How Data Analytics is Transforming HR Practices

Janice Au
Janice Au

HR Photo

Firms experience internal complications annually, such as key staff leaving and business performance stagnating despite new hires and fires. Discovering the exact reasons behind these key occurrences can save companies millions in the long-term.

A few years ago, some enterprising HR leaders recognised they were sitting on a lot of insightful information that could exponentially drive business performance. According to a 2016 report by Deloitte on global human capital trends, 44% of companies surveyed were using workforce data to predict business performance. Some small businesses are beginning to realise the utility of data analysis to gain insights into their workforce, staff policies and practices, in particular the use of machine learning and its algorithms that detect patterns and make predictions.

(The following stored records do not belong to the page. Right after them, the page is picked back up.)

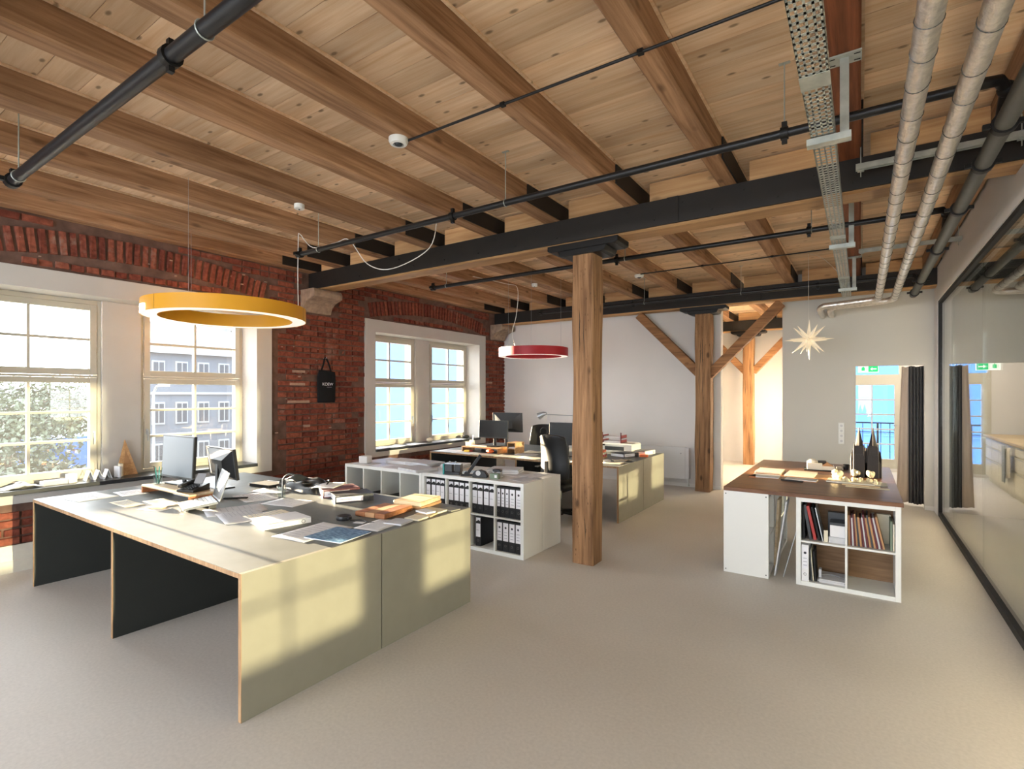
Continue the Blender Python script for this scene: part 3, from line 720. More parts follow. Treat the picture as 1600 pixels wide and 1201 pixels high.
# foil-wrapped supply pipes
for k, (x, yb, xe, zr, lab) in enumerate(((.20, 8.80, -.50, 2.955, 'foil wrapped heating pipe nearer the cable tray'), (.385, 8.97, -.38, 2.955, 'foil wrapped heating pipe nearer the glass partition'))):
    t = thing('insulated_pipe', lab, 'pipe', (x, .2, 3.0)); r = .043
    P = [(0, 0, 0), (0, yb - .2 - .09, 0)] + [(-.09 + .09 * math.cos(a), yb - .2 - .09 + .09 * math.sin(a), -.02 * i / 6) for i, a in enumerate([math.pi / 2 * q / 6 for q in range(1, 7)])]
    P += [(xe - x + .08, yb - .2, zr - 3.0)] + [(xe - x + .08 - .08 * math.sin(a), yb - .2 + .08 - .08 * math.cos(a), zr - 3.0 - .05 * i / 5) for i, a in enumerate([math.pi / 2 * q / 5 for q in range(1, 6)])] + [(xe - x, 9.36, zr - 3.05)]
    m = MB(); m.tube(P, r, 18); m.build('foil_jacket', 'foil', t, smooth='angle')
    b = MB(); yy = .9
    while yy < yb - .2:
        b.tube([(.0 + (r + .001) * math.cos(a), yy + .012 * math.sin(a + yy * 9), (r + .001) * math.sin(a)) for a in [2 * math.pi * q / 16 for q in range(16)]], .0022, 4, closed=True); yy += random.uniform(.2, .34)
    tag(b.build('binding_wires', 'grey_pipe', t), kind='stuff')
# perforated cable tray on drop brackets
t = thing('cable_tray', 'perforated galvanised cable tray hung below the reddish joist', 'cable tray', (-.165, .3, 3.035)); L = 8.35
b = MB()
for xx in (-.05, -.027, .0, .027, .05): b.box(xx - .0045, xx + .0045, 0, L, 0, .002)
yy = 0
while yy < L: b.box(-.054, .054, yy, yy + .016, 0, .002); yy += .042
b.build('perforated_base', 'galv', t)
for s in (-1, 1):
    b = MB(); b.box(s * .054 - .001, s * .054 + .001, 0, L, 0, .016); b.box(s * .054 - .001, s * .054 + .001, 0, L, .034, .05); yy = 0
    while yy < L: b.box(s * .054 - .001, s * .054 + .001, yy, yy + .03, .016, .034); yy += .06
    b.build('side_rail', 'galv', t)
for yy in (2.3, 5.0, 6.9): box(-.058, .058, yy - .06, yy + .06, -.003, -.001).build('joint_plate', 'galv', t)
for yb in (.85, 3.19, 5.55, 7.9):
    lb = {.85: 'galvanised drop bracket of the cable tray at the top edge', 3.19: 'large galvanised drop bracket with slotted plate nearest the camera', 5.55: 'galvanised cable tray bracket just behind the near girder', 7.9: 'small galvanised cable tray bracket close to the far girder'}[yb]
    q = thing('tray_bracket', lb, 'bracket', (-.07, yb, 3.0))
    box(-.02, .02, -.02, .02, 0, .41).build('strut', 'galv', q); pm = MB(); pm.box(-.075, .075, -.05, .05, .41, .418); pm.build('head_plate', 'galv', q)
    box(-.17, .03, -.028, .028, -.005, .03).build('cantilever_arm', 'galv', q)
    for a in (-.055, .055):
        for c in (-.03, .03): box(a - .014, a + .014, c - .004, c + .004, .4085, .4095).build('slot_hole', 'black_matte', q)
for (x0, x1, yy, lab) in ((-.03, .87, 4.44, 'galvanised channel rail fixed along the near girder'), (-.02, .87, 7.05, 'galvanised channel rail crossing above the pipes before the far girder')):
    q = thing('channel_rail', lab, 'rail', (x0, yy, 3.27)); rm = MB(); rm.box(0, x1 - x0, -.02, -.016, 0, .04); rm.box(0, x1 - x0, .016, .02, 0, .04); rm.box(0, x1 - x0, -.02, .02, .038, .041); rm.build('channel', 'galv', q)
    for xx in (.03, .86):
        rm = MB(); rm.cyl((xx, 0, -.05), (xx, 0, CEIL - 3.27), .004, 6); rm.box(xx - .02, xx + .02, -.015, .015, -.012, -.002); rm.build('threaded_rod', 'galv', q)
# slim conduits and ceiling devices
for (x0, x1, yy, lab) in ((-2.585, -.05, 2.54, 'thin black conduit leading to the near smoke detector'), (-2.64, -.1, 7.25, 'thin black conduit leading to the far smoke detector')):
    t = thing('conduit', lab, 'conduit', (x0, yy, JB - .012)); m = MB(); m.cyl((0, 0, 0), (x1 - x0, 0, 0), .0085, 10); m.build('tube', 'black_pipe', t, smooth='angle')
    for a, b in JX:
        if x0 < a < x1: box(a - x0 + .05, a - x0 + .08, -.014, .014, -.011, .012).build('clip', 'black_iron', t)
for (x, y, lab) in ((-2.615, 2.50, 'round white smoke detector on the joist in the middle of the ceiling'), (-2.69, 7.33, 'round white smoke detector on the ceiling behind the near column')):
    t = thing('smoke_detector', lab, 'smoke detector', (x, y, JB)); m = MB(); m.lathe([(.02, -.001), (.066, -.001), (.066, -.022), (.056, -.04), (.036, -.043), (.036, -.024)], n=24); m.build('housing', 'white_melamine', t, smooth='angle')
    m = MB(); m.lathe([(.001, -.054), (.022, -.048), (.029, -.036), (.029, -.024)], n=16); m.build('sensor_cage', 'dark_grey', t, smooth='angle')
for (x, y, lab) in ((-4.28, 2.86, 'small white ceiling canopy on a joist near the yellow ring lamp'), (-4.28, 7.0, 'small white ceiling canopy above the red ring lamp')):
    t = thing('lamp_canopy', lab, 'ceiling canopy', (x, y, JB)); m = MB(); m.lathe([(.045, 0), (.045, -.04), (.04, -.045), (.006, -.046)], n=20); m.build('cup', 'white_melamine', t, smooth='angle')
    m = MB(); m.cyl((0, 0, -.046), (0, 0, -.052), .008, 8); m.build('cord_grip', 'dark_grey', t)

# ---- ring lamps
def ring_lamp(label, c, R, zb, h, wdt, mat, wires, cable):
    t = thing('ring_lamp', label, 'pendant lamp', (c[0], c[1], zb)); n = 64; th = .004
    def ann(r0, r1, z0, z1): return MB().lathe([(r0, z0), (r1, z0), (r1, z1), (r0, z1), (r0, z0)], n=n, cap=False)
    ann(R - th, R, 0, h).build('outer_band', mat, t, smooth='angle'); ann(R - wdt, R - wdt + th, 0, h).build('inner_band', mat, t, smooth='angle')
    ann(R - wdt + th, R - th, .002, .012).build('diffuser', 'diffuser', t, smooth='angle'); ann(R - wdt + th, R - th, h - .012, h - .004).build('upper_diffuser', 'diffuser', t, smooth='angle')
    sm = MB()
    for a in (0.7, 2.8, 4.9): sm.box((R + .0005) * math.cos(a) - .0008, (R + .0005) * math.cos(a) + .0008, (R + .0005) * math.sin(a) - .0008, (R + .0005) * math.sin(a) + .0008, 0, h)
    sm.build('band_seam', 'dark_grey', t)
    for a in wires:
        x, y = (R - wdt / 2) * math.cos(a), (R - wdt / 2) * math.sin(a); wx = c[0] + x
        m = MB(); m.cyl((x, y, h), (x, y, (JB if any(p <= wx <= q for p, q in JX) else CEIL) - zb), .0016, 5); m.build('suspension_wire', 'silver', t)
    m = MB(); m.tube([(p[0] - c[0], p[1] - c[1], p[2] - zb) for p in cable], .0045, 8); m.build('power_cord', 'cord_white', t, smooth=True)
    return t
def smooth_path(pts, n=6):
    out = []; P = [Vector(p) for p in pts]; P = [P[0]] + P + [P[-1]]
    for i in range(1, len(P) - 2):
        for k in range(n):
            u = k / n; a, b, c_, d = P[i - 1], P[i], P[i + 1], P[i + 2]
            out.append(tuple(.5 * ((2 * b) + (c_ - a) * u + (2 * a - 5 * b + 4 * c_ - d) * u * u + (3 * b - a - 3 * c_ + d) * u ** 3)))
    out.append(tuple(P[-1])); return out
yc = (-5.37, 2.78); ya = math.atan2(.62, .30)
cx_, cy_ = yc[0] + .67 * math.cos(ya), yc[1] + .67 * math.sin(ya)
ring_lamp('large yellow ring pendant lamp hanging over the desk by the window', yc, .74, 2.44, .135, .14, 'lamp_yellow', (ya + .05, ya + 2.1, ya + 4.2),
          smooth_path([(cx_, cy_, 2.57), (cx_ - .01, cy_, 2.95), (cx_, cy_, 3.36), (cx_ + .06, cy_ - .02, 3.40), (-4.85, 3.40, 3.24), (-4.5, 3.42, 3.235), (-4.28, 3.42, 3.23), (-4.1, 3.5, 2.98), (-3.85, 3.6, 2.92), (-3.5, 3.75, 3.1), (-3.44, 3.8, 3.40)], 6))
rc = (-4.40, 7.16)
ring_lamp('red ring pendant lamp hanging over the far desk', rc, .56, 2.28, .135, .11, 'lamp_red', (1.0, 3.1, 5.2),
          smooth_path([(rc[0] - .02, rc[1] - .5, 2.41), (rc[0] - .08, rc[1] - .5, 2.62), (rc[0] + .0, rc[1] - .5, 2.9), (rc[0] + .02, rc[1] - .5, 3.3), (rc[0] - .15, rc[1] - .55, 3.38), (-4.6, 5.9, 3.36), (-4.3, 5.5, 3.25)], 6))
# ---- folded paper star
t = thing('paper_star', 'white many-pointed paper star hanging before the grey wall', 'star', (-.60, 8.25, 2.43))
m = MB(); m.sphere((0, 0, 0), .06, 10, 6); m.build('core', 'star_paper', t)
dirs = []
for el, n_, off in ((0, 8, 0), (42, 5, .3), (-42, 5, .9), (88, 1, 0), (-88, 1, 0)):
    for q in range(n_): a = off + 2 * math.pi * q / n_; e = math.radians(el); dirs.append(Vector((math.cos(e) * math.cos(a), math.cos(e) * math.sin(a), math.sin(e))))
for i, d in enumerate(dirs):
    Lr = .31 if i < 8 else .28; a = d.orthogonal().normalized(); b = d.cross(a); r = .032
    m = MB(); vs = [d * .045 + (a * math.cos(k) + b * math.sin(k)) * r for k in [math.pi / 4 + math.pi / 2 * q for q in range(4)]] + [d * Lr]
    m.add(vs, [(0, 1, 4), (1, 2, 4), (2, 3, 4), (3, 0, 4), (3, 2, 1, 0)]); m.build('point', 'star_paper', t)
m = MB(); m.tube(smooth_path([(0, 0, .24), (0, 0, 1.0), (0, 0, 1.175), (.02, -.02, 1.178), (.2, -.3, 1.02), (.42, -.4, .72)], 4), .0028, 6); m.build('cord', 'cord_white', t)

# ================================================================== WALL FITTINGS
t = thing('tote_bag', 'black cotton tote bag hanging from a hook on the brick wall', 'bag', (WX + .02, 4.86, 1.55))
def bagf(side):
    def f(u, v):
        y = -.15 + .3 * u; z = .48 * v
        wob = .012 * math.sin(u * 5) + .02 * math.sin(math.pi * u) * (1 - v * .6)
        y *= 1 + .06 * math.sin(v * 2.6) - .13 * max(0, v - .75) * 4 * (1 if u < .5 else .3)
        return (.022 + side * (.004 + wob), y, z - (.02 * u if v > .9 else 0))
    return f
m = MB(); m.sheet(bagf(1), 14, 14); m.build('front_panel', 'cloth_black', t, smooth=True, solid=.004)
m = MB(); m.sheet(bagf(-.4), 14, 14); m.build('back_panel', 'cloth_black', t, smooth=True, solid=.004)
for s in (-1, 1):
    m = MB(); P = smooth_path([(.025, s * .085 - .01, .46), (.03, s * .05 - .01, .56), (.03, s * .02 - .02, .64), (.03, -.02, .665)], 5)
    for a, b in zip(P, P[1:]): m.bar(a, (b[0], b[1], b[2] + .002), .004, .026, (0, 1, .15))
    m.build('strap', 'cloth_black', t)
m = MB(); m.tube([(-.02, -.02, .66), (.045, -.02, .655), (.05, -.02, .665), (.05, -.02, .68)], .004, 8); m.build('hook', 'silver', t)
text('lettering', 'KOEW', .062, 'label_white', t, (.0525, .0, .27), (math.pi / 2, 0, math.pi / 2))
m = MB(); m.box(.05, .051, -.07, .07, .226, .232); m.build('print_line', 'ink_light', t)

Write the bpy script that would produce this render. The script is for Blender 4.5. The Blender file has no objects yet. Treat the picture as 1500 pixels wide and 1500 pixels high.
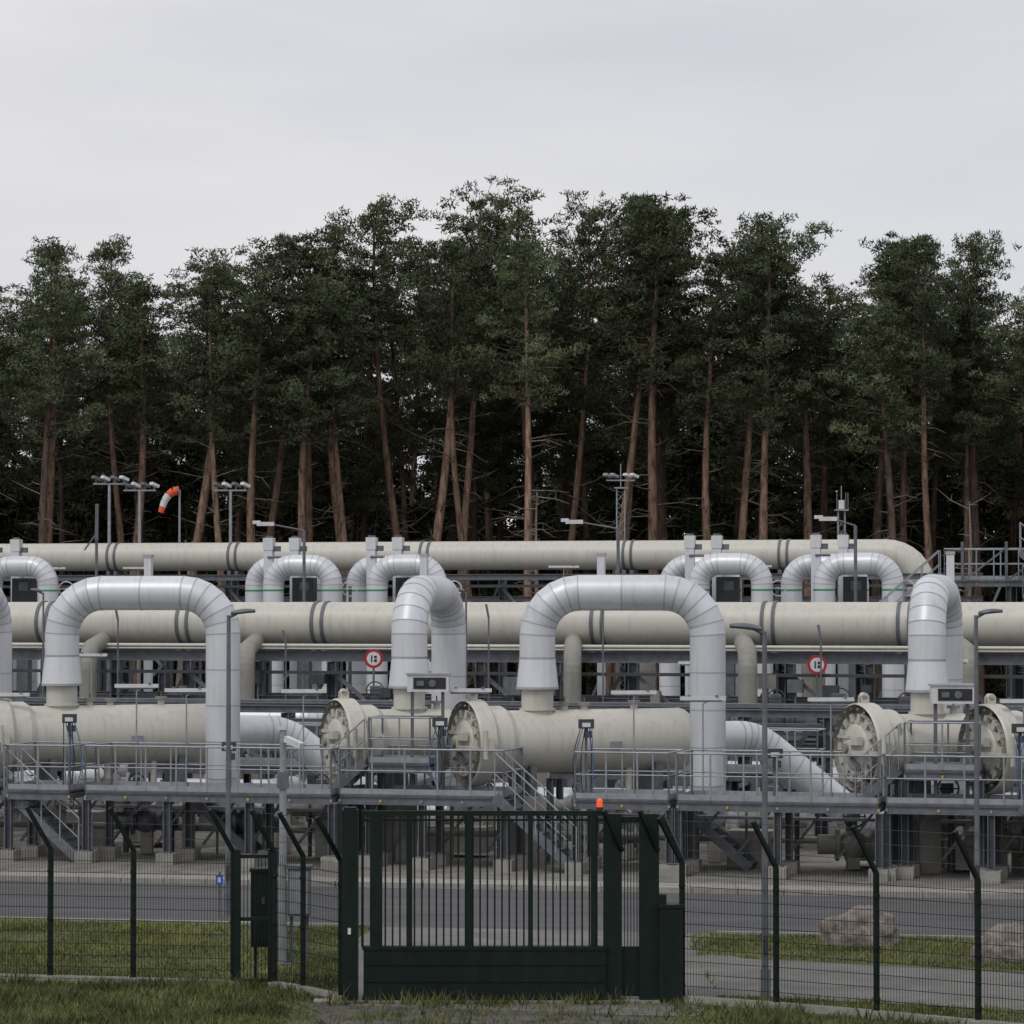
import bpy, math, random
import numpy as np
from mathutils import Vector, Matrix, noise
R = random.Random(7)
scene = bpy.context.scene
SL = -0.27   # the plant's rows run at this slope in the ground plane

# ------------------------------------------------------------------ materials
def mk(name, col, rough=0.6, metal=0.0, var=0.12, scale=3.0, stretch=(1,1,1), bump=0.0, bscale=40, objrand=0.0, col2=None, dirt=0.0, det=5, spec=0.5):
    m = bpy.data.materials.new(name); m.use_nodes = True
    nt = m.node_tree; N = nt.nodes; L = nt.links
    b = N['Principled BSDF']; b.inputs['Roughness'].default_value = rough; b.inputs['Metallic'].default_value = metal
    b.inputs['Specular IOR Level'].default_value = spec
    tc = N.new('ShaderNodeTexCoord'); mp = N.new('ShaderNodeMapping'); mp.inputs['Scale'].default_value = stretch
    L.new(tc.outputs['Object'], mp.inputs['Vector'])
    n = N.new('ShaderNodeTexNoise'); n.inputs['Scale'].default_value = scale; n.inputs['Detail'].default_value = det; n.inputs['Roughness'].default_value = 0.65
    L.new(mp.outputs[0], n.inputs['Vector'])
    r = N.new('ShaderNodeValToRGB'); r.color_ramp.elements[0].position = 0.3; r.color_ramp.elements[1].position = 0.7
    c1 = col2 if col2 else [c*(1+var) for c in col]
    r.color_ramp.elements[0].color = (*[c*(1-var) for c in col], 1); r.color_ramp.elements[1].color = (*c1, 1)
    L.new(n.outputs['Fac'], r.inputs['Fac'])
    out = r.outputs['Color']
    if dirt > 0:
        mp2 = N.new('ShaderNodeMapping'); mp2.inputs['Scale'].default_value = (5, 5, 0.5); L.new(tc.outputs['Object'], mp2.inputs['Vector'])
        n2 = N.new('ShaderNodeTexNoise'); n2.inputs['Scale'].default_value = 1.3; n2.inputs['Detail'].default_value = 6; L.new(mp2.outputs[0], n2.inputs['Vector'])
        mr = N.new('ShaderNodeMapRange'); mr.inputs[1].default_value = 0.5; mr.inputs[2].default_value = 0.75; mr.inputs[3].default_value = 0; mr.inputs[4].default_value = dirt
        L.new(n2.outputs['Fac'], mr.inputs[0])
        mx = N.new('ShaderNodeMixRGB'); mx.inputs[2].default_value = (0.12, 0.115, 0.095, 1); L.new(mr.outputs[0], mx.inputs[0]); L.new(out, mx.inputs[1]); out = mx.outputs[0]
    if objrand > 0:
        oi = N.new('ShaderNodeObjectInfo'); mr = N.new('ShaderNodeMapRange'); mr.inputs[3].default_value = 1-objrand; mr.inputs[4].default_value = 1+objrand
        L.new(oi.outputs['Random'], mr.inputs[0])
        h = N.new('ShaderNodeHueSaturation'); L.new(mr.outputs[0], h.inputs['Value']); L.new(out, h.inputs['Color']); out = h.outputs[0]
    L.new(out, b.inputs['Base Color'])
    if bump > 0:
        n3 = N.new('ShaderNodeTexNoise'); n3.inputs['Scale'].default_value = bscale; n3.inputs['Detail'].default_value = 4; L.new(tc.outputs['Object'], n3.inputs['Vector'])
        bp = N.new('ShaderNodeBump'); bp.inputs['Strength'].default_value = bump; bp.inputs['Distance'].default_value = 0.03
        L.new(n3.outputs['Fac'], bp.inputs['Height']); L.new(bp.outputs[0], b.inputs['Normal'])
    return m

CLAD  = mk('aluminium_cladding', (0.66,0.68,0.715), 0.40, 0.22, 0.05, 1.2, dirt=0.14)
CLAD2 = mk('aluminium_cladding_dull', (0.605,0.625,0.66), 0.46, 0.22, 0.05, 1.2, dirt=0.18)
SEAM  = mk('cladding_seam', (0.40,0.41,0.45), 0.5, 0.3, 0.1)
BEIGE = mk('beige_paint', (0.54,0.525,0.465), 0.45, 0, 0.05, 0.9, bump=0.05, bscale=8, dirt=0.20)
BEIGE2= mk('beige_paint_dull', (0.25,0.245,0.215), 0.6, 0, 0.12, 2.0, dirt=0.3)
STEEL = mk('galvanised_steel', (0.14,0.152,0.172), 0.5, 0.25, 0.28, 4.0, dirt=0.25)
STEELD= mk('dark_steel', (0.052,0.057,0.066), 0.6, 0.2, 0.25, 3.0)
RAIL  = mk('railing_steel', (0.30,0.32,0.345), 0.45, 0.3, 0.2, 5.0)
BAND  = mk('rubber_band', (0.12,0.13,0.145), 0.6, 0, 0.15)
WHITE = mk('white_fixture', (0.62,0.63,0.64), 0.35, 0, 0.08, dirt=0.15)
DARK  = mk('black_parts', (0.02,0.021,0.024), 0.5, 0, 0.2)
GREEN = mk('dark_green_paint', (0.0036,0.0115,0.0090), 0.5, 0, 0.3, 4.0, dirt=0.05, spec=0.26)
GSTRIPE=mk('green_stripe', (0.05,0.28,0.13), 0.5)
REDM  = mk('sign_red', (0.36,0.02,0.025), 0.5)
ORANGE= mk('windsock_orange', (0.70,0.10,0.05), 0.7)
BLUE  = mk('blue_cable', (0.07,0.14,0.27), 0.5)
BLUES = mk('sign_blue', (0.02,0.13,0.5), 0.5)
YEL   = mk('yellow_marker', (0.55,0.36,0.03), 0.5)
CONC  = mk('concrete', (0.29,0.28,0.255), 0.9, 0, 0.2, 2.5, bump=0.3, bscale=20, dirt=0.3)
BARK  = mk('pine_bark', (0.16,0.107,0.08), 0.95, 0, 0.45, 2.2, stretch=(3,3,0.6), bump=0.8, bscale=9, objrand=0.35, col2=(0.38,0.25,0.185), det=3, spec=0.1)
BARKB = mk('shaded_pine_bark', (0.075,0.056,0.046), 0.95, 0, 0.4, 2.2, stretch=(3,3,0.6), bump=0.8, bscale=9, objrand=0.3, col2=(0.145,0.10,0.078), det=2, spec=0.1)  # pine bark with the forest interior's shade put into its colour; branches share it
BARKD = mk('bare_bark', (0.21,0.175,0.15), 0.95, 0, 0.35, 2.2, stretch=(3,3,0.6), bump=0.6, bscale=9, det=3, spec=0.1)
TWIG  = mk('dead_twig', (0.165,0.135,0.115), 0.95, 0, 0.3, objrand=0.25, det=1, spec=0.1)
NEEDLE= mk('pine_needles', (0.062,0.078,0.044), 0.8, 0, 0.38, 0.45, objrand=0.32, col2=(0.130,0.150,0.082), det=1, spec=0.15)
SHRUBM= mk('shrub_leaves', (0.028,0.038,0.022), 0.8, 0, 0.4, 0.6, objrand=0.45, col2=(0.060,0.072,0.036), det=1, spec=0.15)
ROCK  = mk('granite', (0.125,0.112,0.102), 0.9, 0, 0.4, 5.0, bump=1.0, bscale=12, col2=(0.30,0.255,0.228), dirt=0.35)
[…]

Enabling data-driven recruiting and better talent management

Many organisations use data analytics in human resources to guide hiring decisions in the hope of making more informed decisions and eliminating any unconscious human biases in the hiring process. Data analytics can range from searching through a stack of data to define the characteristics of a successful candidate, match candidates with jobs based on their specific skill sets, and even determine which candidates are most suitable. Algorithms can also help identify which new hires will be high performers, allowing managers to determine, for example, if an employee should be marked for fast-track performance programmes.

Analysis can be presented visually in graphics or statistical reports in a way that makes it easier to understand and to take action. Data analytics makes data useable, and brings relevant information to the attention of decision makers, helps to limit unconscious bias in recruitment, and to ultimately make the most informed decision.


Tackling the employee turnover challenge

Machine learning is helping companies to deal with staff turnover. Using a company’s past data, machine learning pinpoints the departments and timelines where turnover risks are at its highest, as well as the exact candidates who are likely to resign. It can also help to identify factors that have the most significant influence on employee turnover, such as work hours and compensation.

These data analytics tools can help to take out some of the guesswork and speculation, enabling companies to use that information to:

  • segment at-risk employees
  • engage with them
  • address any concerns or needs
  • offer relevant training or promotions
  • improve the overall work experience.

 As a result, managers are now able to address potential issues before losing any staff, significantly lowering the percentage of employee turnover.


Improving the workplace experience

From workplace design to work procedures and work habits, the new generation of employees increasingly want to work in a way that suits them. Employee data can be used to create personalised experiences. Workforce data, including salaries, team structures, demographics and educational background can be consistently analysed, and suggestions can be made based on those analyses. For example, there may be a correlation between where employees are based and how they perform, which could tell managers that a particular office is underperforming due to low morale in that office.

 Workplace management is serious business. As Microsoft founder Bill Gates once said, "You take away our top 20 employees and we become a mediocre company." The challenge then, is incorporating data analytics into HR practices, and encouraging the transformation together.